** Start DATASET EXTRACT **
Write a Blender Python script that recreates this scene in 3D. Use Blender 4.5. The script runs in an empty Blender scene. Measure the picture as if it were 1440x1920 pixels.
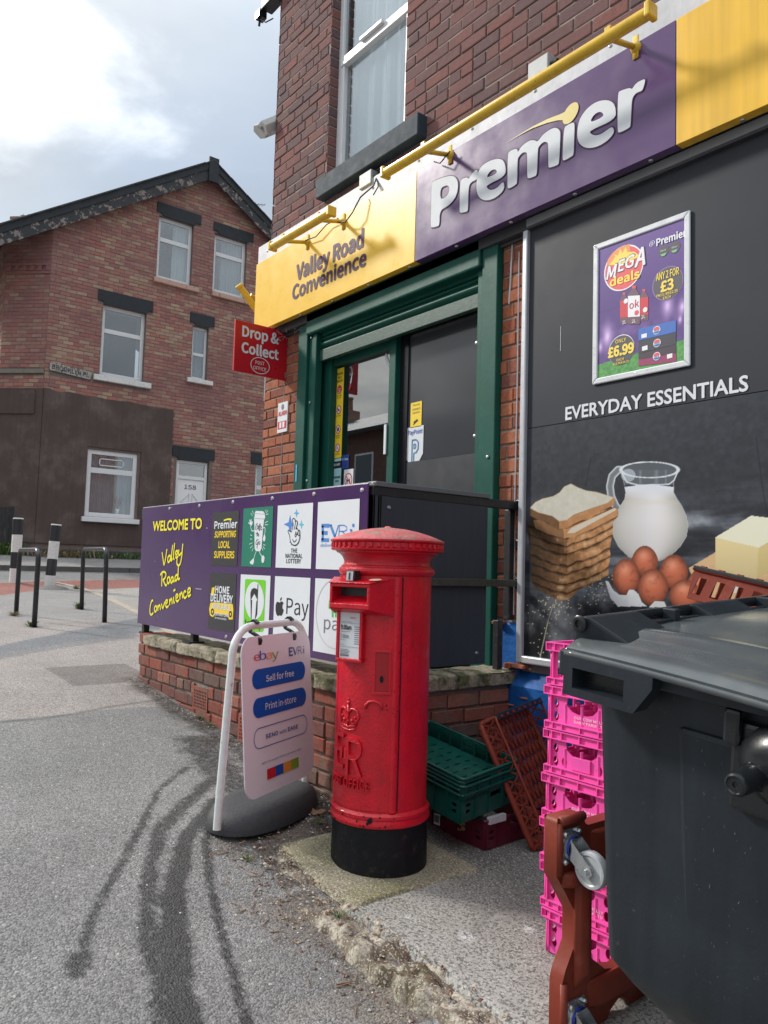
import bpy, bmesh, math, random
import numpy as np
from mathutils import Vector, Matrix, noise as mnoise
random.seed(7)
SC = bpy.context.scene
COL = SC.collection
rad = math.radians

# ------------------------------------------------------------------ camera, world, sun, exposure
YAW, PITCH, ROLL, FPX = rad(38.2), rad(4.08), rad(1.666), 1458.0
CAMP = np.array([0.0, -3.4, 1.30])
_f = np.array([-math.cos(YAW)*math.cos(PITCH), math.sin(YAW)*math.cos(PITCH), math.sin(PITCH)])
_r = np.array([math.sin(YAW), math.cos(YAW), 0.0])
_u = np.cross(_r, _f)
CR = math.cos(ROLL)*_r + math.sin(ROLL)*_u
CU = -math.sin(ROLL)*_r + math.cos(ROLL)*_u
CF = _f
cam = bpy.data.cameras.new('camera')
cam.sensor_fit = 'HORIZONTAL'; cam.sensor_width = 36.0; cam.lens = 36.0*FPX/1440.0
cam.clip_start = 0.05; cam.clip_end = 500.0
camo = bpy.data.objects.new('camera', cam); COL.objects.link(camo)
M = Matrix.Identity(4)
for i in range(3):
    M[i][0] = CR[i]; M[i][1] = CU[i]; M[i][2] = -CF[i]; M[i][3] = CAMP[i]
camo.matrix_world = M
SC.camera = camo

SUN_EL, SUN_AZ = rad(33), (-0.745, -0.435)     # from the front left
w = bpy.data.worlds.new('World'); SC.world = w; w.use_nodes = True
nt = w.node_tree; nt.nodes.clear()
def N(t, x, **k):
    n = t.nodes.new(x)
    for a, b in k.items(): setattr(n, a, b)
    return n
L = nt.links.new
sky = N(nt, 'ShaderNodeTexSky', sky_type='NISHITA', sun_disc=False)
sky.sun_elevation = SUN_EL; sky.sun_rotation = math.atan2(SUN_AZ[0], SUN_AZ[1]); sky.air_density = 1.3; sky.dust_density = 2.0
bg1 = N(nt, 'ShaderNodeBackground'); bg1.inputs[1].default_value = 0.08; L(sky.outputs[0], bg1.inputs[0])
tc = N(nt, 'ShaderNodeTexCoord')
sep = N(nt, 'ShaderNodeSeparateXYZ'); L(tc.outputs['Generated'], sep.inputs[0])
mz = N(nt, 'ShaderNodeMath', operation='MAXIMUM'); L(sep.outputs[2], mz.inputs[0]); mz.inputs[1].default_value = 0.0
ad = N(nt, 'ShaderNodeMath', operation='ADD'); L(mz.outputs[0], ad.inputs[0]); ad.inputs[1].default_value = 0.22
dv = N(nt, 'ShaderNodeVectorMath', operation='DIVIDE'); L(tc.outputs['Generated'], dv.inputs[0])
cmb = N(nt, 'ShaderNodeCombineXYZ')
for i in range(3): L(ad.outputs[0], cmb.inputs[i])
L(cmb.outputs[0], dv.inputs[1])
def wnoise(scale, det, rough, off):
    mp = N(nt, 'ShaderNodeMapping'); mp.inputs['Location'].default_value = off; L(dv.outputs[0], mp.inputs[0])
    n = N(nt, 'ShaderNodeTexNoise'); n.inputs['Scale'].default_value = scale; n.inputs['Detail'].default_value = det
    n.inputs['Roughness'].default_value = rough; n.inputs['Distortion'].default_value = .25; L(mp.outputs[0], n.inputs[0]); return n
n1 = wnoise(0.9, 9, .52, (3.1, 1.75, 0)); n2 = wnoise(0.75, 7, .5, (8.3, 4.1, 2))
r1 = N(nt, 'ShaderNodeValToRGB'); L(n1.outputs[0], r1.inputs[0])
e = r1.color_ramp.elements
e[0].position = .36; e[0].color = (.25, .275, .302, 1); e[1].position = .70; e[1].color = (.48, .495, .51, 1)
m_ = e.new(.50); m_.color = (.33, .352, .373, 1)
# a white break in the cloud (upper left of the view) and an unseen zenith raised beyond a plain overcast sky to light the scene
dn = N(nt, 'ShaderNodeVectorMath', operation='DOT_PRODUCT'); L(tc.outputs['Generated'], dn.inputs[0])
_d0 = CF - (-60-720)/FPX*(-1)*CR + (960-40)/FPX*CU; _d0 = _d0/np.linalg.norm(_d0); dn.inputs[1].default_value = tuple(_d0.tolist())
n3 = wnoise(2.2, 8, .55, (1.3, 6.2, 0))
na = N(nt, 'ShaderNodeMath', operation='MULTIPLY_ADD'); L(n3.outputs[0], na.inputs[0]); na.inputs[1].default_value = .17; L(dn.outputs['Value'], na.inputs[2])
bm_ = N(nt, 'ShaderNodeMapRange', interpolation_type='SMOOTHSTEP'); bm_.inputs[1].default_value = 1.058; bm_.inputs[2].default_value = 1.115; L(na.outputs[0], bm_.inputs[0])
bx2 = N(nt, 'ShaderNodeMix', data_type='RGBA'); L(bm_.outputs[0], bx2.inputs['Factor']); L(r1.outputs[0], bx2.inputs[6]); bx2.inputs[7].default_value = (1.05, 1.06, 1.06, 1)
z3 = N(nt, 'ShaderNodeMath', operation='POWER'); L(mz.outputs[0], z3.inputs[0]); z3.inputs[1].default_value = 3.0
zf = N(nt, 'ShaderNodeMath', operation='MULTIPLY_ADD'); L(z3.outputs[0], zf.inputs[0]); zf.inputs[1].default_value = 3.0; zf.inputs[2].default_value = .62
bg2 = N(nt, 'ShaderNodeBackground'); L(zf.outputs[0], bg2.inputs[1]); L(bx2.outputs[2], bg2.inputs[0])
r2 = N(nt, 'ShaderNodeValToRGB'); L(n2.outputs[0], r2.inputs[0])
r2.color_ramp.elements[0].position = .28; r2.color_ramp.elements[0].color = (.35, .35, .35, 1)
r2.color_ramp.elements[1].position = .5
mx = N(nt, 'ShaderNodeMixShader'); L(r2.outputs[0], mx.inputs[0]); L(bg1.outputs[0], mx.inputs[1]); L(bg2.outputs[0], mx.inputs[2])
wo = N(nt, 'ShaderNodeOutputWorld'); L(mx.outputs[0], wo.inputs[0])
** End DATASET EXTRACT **
→ WHAT IS EXPECTED:
Reproduce the full material exactly, excluding the pictures.

→ RESULT OF THIS EXERCISE:
Write a Blender Python script that recreates this scene in 3D. Use Blender 4.5. The script runs in an empty Blender scene. Measure the picture as if it were 1440x1920 pixels.
import bpy, bmesh, math, random
import numpy as np
from mathutils import Vector, Matrix, noise as mnoise
random.seed(7)
SC = bpy.context.scene
COL = SC.collection
rad = math.radians

# ------------------------------------------------------------------ camera, world, sun, exposure
YAW, PITCH, ROLL, FPX = rad(38.2), rad(4.08), rad(1.666), 1458.0
CAMP = np.array([0.0, -3.4, 1.30])
_f = np.array([-math.cos(YAW)*math.cos(PITCH), math.sin(YAW)*math.cos(PITCH), math.sin(PITCH)])
_r = np.array([math.sin(YAW), math.cos(YAW), 0.0])
_u = np.cross(_r, _f)
CR = math.cos(ROLL)*_r + math.sin(ROLL)*_u
CU = -math.sin(ROLL)*_r + math.cos(ROLL)*_u
CF = _f
cam = bpy.data.cameras.new('camera')
cam.sensor_fit = 'HORIZONTAL'; cam.sensor_width = 36.0; cam.lens = 36.0*FPX/1440.0
cam.clip_start = 0.05; cam.clip_end = 500.0
camo = bpy.data.objects.new('camera', cam); COL.objects.link(camo)
M = Matrix.Identity(4)
for i in range(3):
    M[i][0] = CR[i]; M[i][1] = CU[i]; M[i][2] = -CF[i]; M[i][3] = CAMP[i]
camo.matrix_world = M
SC.camera = camo

SUN_EL, SUN_AZ = rad(33), (-0.745, -0.435)     # from the front left
w = bpy.data.worlds.new('World'); SC.world = w; w.use_nodes = True
nt = w.node_tree; nt.nodes.clear()
def N(t, x, **k):
    n = t.nodes.new(x)
    for a, b in k.items(): setattr(n, a, b)
    return n
L = nt.links.new
sky = N(nt, 'ShaderNodeTexSky', sky_type='NISHITA', sun_disc=False)
sky.sun_elevation = SUN_EL; sky.sun_rotation = math.atan2(SUN_AZ[0], SUN_AZ[1]); sky.air_density = 1.3; sky.dust_density = 2.0
bg1 = N(nt, 'ShaderNodeBackground'); bg1.inputs[1].default_value = 0.08; L(sky.outputs[0], bg1.inputs[0])
tc = N(nt, 'ShaderNodeTexCoord')
sep = N(nt, 'ShaderNodeSeparateXYZ'); L(tc.outputs['Generated'], sep.inputs[0])
mz = N(nt, 'ShaderNodeMath', operation='MAXIMUM'); L(sep.outputs[2], mz.inputs[0]); mz.inputs[1].default_value = 0.0
ad = N(nt, 'ShaderNodeMath', operation='ADD'); L(mz.outputs[0], ad.inputs[0]); ad.inputs[1].default_value = 0.22
dv = N(nt, 'ShaderNodeVectorMath', operation='DIVIDE'); L(tc.outputs['Generated'], dv.inputs[0])
cmb = N(nt, 'ShaderNodeCombineXYZ')
for i in range(3): L(ad.outputs[0], cmb.inputs[i])
L(cmb.outputs[0], dv.inputs[1])
def wnoise(scale, det, rough, off):
    mp = N(nt, 'ShaderNodeMapping'); mp.inputs['Location'].default_value = off; L(dv.outputs[0], mp.inputs[0])
    n = N(nt, 'ShaderNodeTexNoise'); n.inputs['Scale'].default_value = scale; n.inputs['Detail'].default_value = det
    n.inputs['Roughness'].default_value = rough; n.inputs['Distortion'].default_value = .25; L(mp.outputs[0], n.inputs[0]); return n
n1 = wnoise(0.9, 9, .52, (3.1, 1.75, 0)); n2 = wnoise(0.75, 7, .5, (8.3, 4.1, 2))
r1 = N(nt, 'ShaderNodeValToRGB'); L(n1.outputs[0], r1.inputs[0])
e = r1.color_ramp.elements
e[0].position = .36; e[0].color = (.25, .275, .302, 1); e[1].position = .70; e[1].color = (.48, .495, .51, 1)
m_ = e.new(.50); m_.color = (.33, .352, .373, 1)
# a white break in the cloud (upper left of the view) and an unseen zenith raised beyond a plain overcast sky to light the scene
dn = N(nt, 'ShaderNodeVectorMath', operation='DOT_PRODUCT'); L(tc.outputs['Generated'], dn.inputs[0])
_d0 = CF - (-60-720)/FPX*(-1)*CR + (960-40)/FPX*CU; _d0 = _d0/np.linalg.norm(_d0); dn.inputs[1].default_value = tuple(_d0.tolist())
n3 = wnoise(2.2, 8, .55, (1.3, 6.2, 0))
na = N(nt, 'ShaderNodeMath', operation='MULTIPLY_ADD'); L(n3.outputs[0], na.inputs[0]); na.inputs[1].default_value = .17; L(dn.outputs['Value'], na.inputs[2])
bm_ = N(nt, 'ShaderNodeMapRange', interpolation_type='SMOOTHSTEP'); bm_.inputs[1].default_value = 1.058; bm_.inputs[2].default_value = 1.115; L(na.outputs[0], bm_.inputs[0])
bx2 = N(nt, 'ShaderNodeMix', data_type='RGBA'); L(bm_.outputs[0], bx2.inputs['Factor']); L(r1.outputs[0], bx2.inputs[6]); bx2.inputs[7].default_value = (1.05, 1.06, 1.06, 1)
z3 = N(nt, 'ShaderNodeMath', operation='POWER'); L(mz.outputs[0], z3.inputs[0]); z3.inputs[1].default_value = 3.0
zf = N(nt, 'ShaderNodeMath', operation='MULTIPLY_ADD'); L(z3.outputs[0], zf.inputs[0]); zf.inputs[1].default_value = 3.0; zf.inputs[2].default_value = .62
bg2 = N(nt, 'ShaderNodeBackground'); L(zf.outputs[0], bg2.inputs[1]); L(bx2.outputs[2], bg2.inputs[0])
r2 = N(nt, 'ShaderNodeValToRGB'); L(n2.outputs[0], r2.inputs[0])
r2.color_ramp.elements[0].position = .28; r2.color_ramp.elements[0].color = (.35, .35, .35, 1)
r2.color_ramp.elements[1].position = .5
mx = N(nt, 'ShaderNodeMixShader'); L(r2.outputs[0], mx.inputs[0]); L(bg1.outputs[0], mx.inputs[1]); L(bg2.outputs[0], mx.inputs[2])
wo = N(nt, 'ShaderNodeOutputWorld'); L(mx.outputs[0], wo.inputs[0])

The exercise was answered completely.